Dans les années 80, le Royaume-Uni a atteint la dernière phase du cycle Kügler-Ross : l’acceptation. La « dame de fer », Margaret Thatcher, y est pour beaucoup. La guerre vengeresse des Malouines effaçait l’affront du retrait de Suez. Sa proximité avec Ronald Reagan faisait rejaillir sur son pays le triomphe du « monde libre » à la fin de Guerre Froide. Ces évènements, combinés avec la forte croissance économique de cette décennie, permettaient au peuple britannique de faire le deuil de l’empire. Quelle échappatoire pour l’Amérique contemporaine ? Le Royaume-Uni avait cédé la place à un pays dont elle partageait les valeurs libérales et même la langue.

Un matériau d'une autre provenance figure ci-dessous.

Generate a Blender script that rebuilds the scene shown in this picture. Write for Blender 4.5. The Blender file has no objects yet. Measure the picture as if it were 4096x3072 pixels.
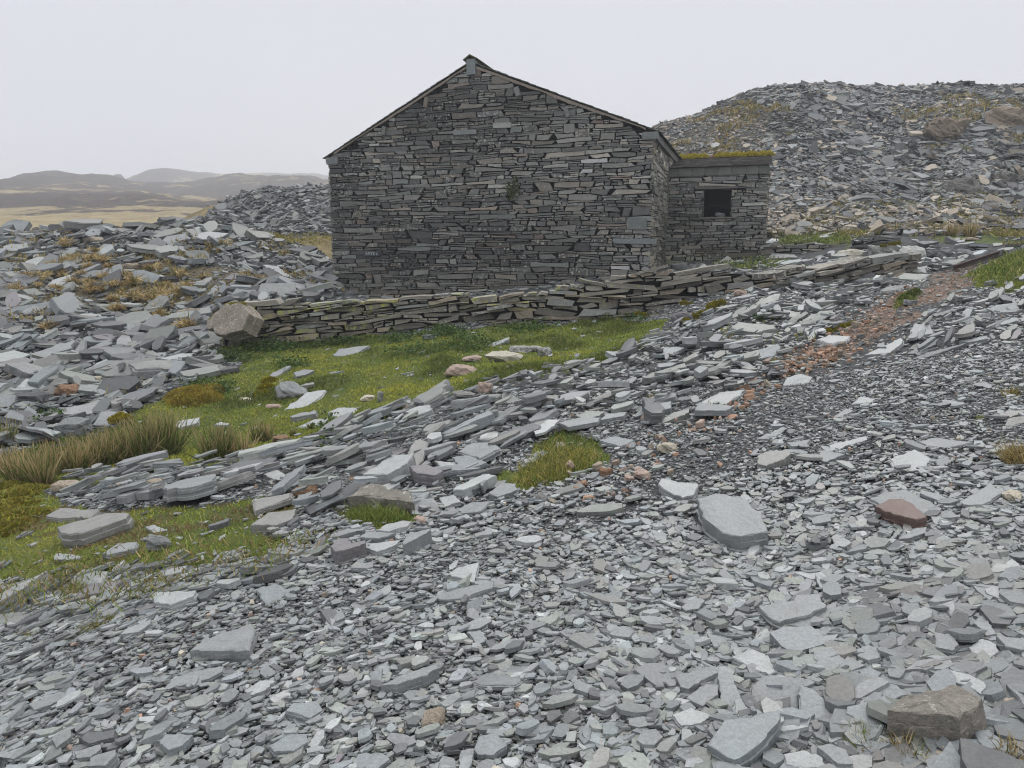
import bpy, bmesh, math, random
import numpy as np
from mathutils import Vector, Matrix

random.seed(7)
R = np.random.default_rng(11)
sc = bpy.context.scene
COL = sc.collection

# ------------------------------------------------------------------ camera model
F_PX, CX, CY, VH = 2924.0, 2048.0, 1536.0, 1024.0      # in the photograph's own 4096 x 3072 pixels
PITCH = math.atan((CY - VH) / F_PX)
CP, SP = math.cos(PITCH), math.sin(PITCH)
K = 4096.0 / 2212.0

def ray(u, v):
    x = (np.asarray(u, float) - CX) / F_PX
    y = -(np.asarray(v, float) - CY) / F_PX
    d = np.stack([x, CP + y * SP, -SP + y * CP], -1)
    return d / d[..., 1:2]                              # scaled so that Y == 1

def project(P):
    P = np.asarray(P, float)
    dep = P[..., 1] * CP - P[..., 2] * SP
    up = P[..., 1] * SP + P[..., 2] * CP
    dep = np.where(dep < 0.05, 0.05, dep)
    return CX + F_PX * P[..., 0] / dep, CY - F_PX * up / dep, dep

cam_d = bpy.data.cameras.new("camera")
cam = bpy.data.objects.new("camera", cam_d)
COL.objects.link(cam)
cam.location = (0, 0, 0)
cam.rotation_euler = (math.pi / 2 - PITCH, 0, 0)
cam_d.sensor_width = 36.0
cam_d.lens = 36.0 * F_PX / 4096.0
cam_d.clip_start = 0.05
cam_d.clip_end = 8000
sc.camera = cam

# ------------------------------------------------------------------ noise
def _hash(ix, iy, s):
    h = (ix.astype(np.int64) * 374761393 + iy.astype(np.int64) * 668265263 + s * 974711) & 0x7fffffff
    h = ((h ^ (h >> 13)) * 1274126177) & 0x7fffffff
    return ((h ^ (h >> 16)) & 0xffffff) / float(0xffffff)

def vnoise(x, y, s=0):
    x = np.asarray(x, float); y = np.asarray(y, float)
    ix = np.floor(x); iy = np.floor(y)
    fx = x - ix; fy = y - iy
    fx = fx * fx * (3 - 2 * fx); fy = fy * fy * (3 - 2 * fy)
    a = _hash(ix, iy, s); b = _hash(ix + 1, iy, s); c = _hash(ix, iy + 1, s); d = _hash(ix + 1, iy + 1, s)
    return (a + (b - a) * fx) * (1 - fy) + (c + (d - c) * fx) * fy - 0.5

def fbm(x, y, s=0, o=4):
    r = 0; a = 1.0
    for k in range(o):
        r = r + a * vnoise(x * 2 ** k + 17.3 * k, y * 2 ** k - 9.1 * k, s + k); a *= 0.5
    return r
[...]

Pour les États-Unis du XXIème siècle, le concurrent est la Chine – un pays appartenant à une civilisation différente et dirigé par un parti totalitaire.
L’avenir est-il déjà tracé ? Bien sûr que non ! conclut Roberts. C’est le propre de la politique de tracer de nouvelles trajectoires. Il faut, pour enrayer le déclin entamé, que les Américains cassent le cycle autodestructeur de la haine de soi… L’obsession pour l’esclavage, 158 ans après son abolition, et, plus largement, les crimes réels ou fantasmés du passé minent les valeurs qui ont fait la force de la nation américaine.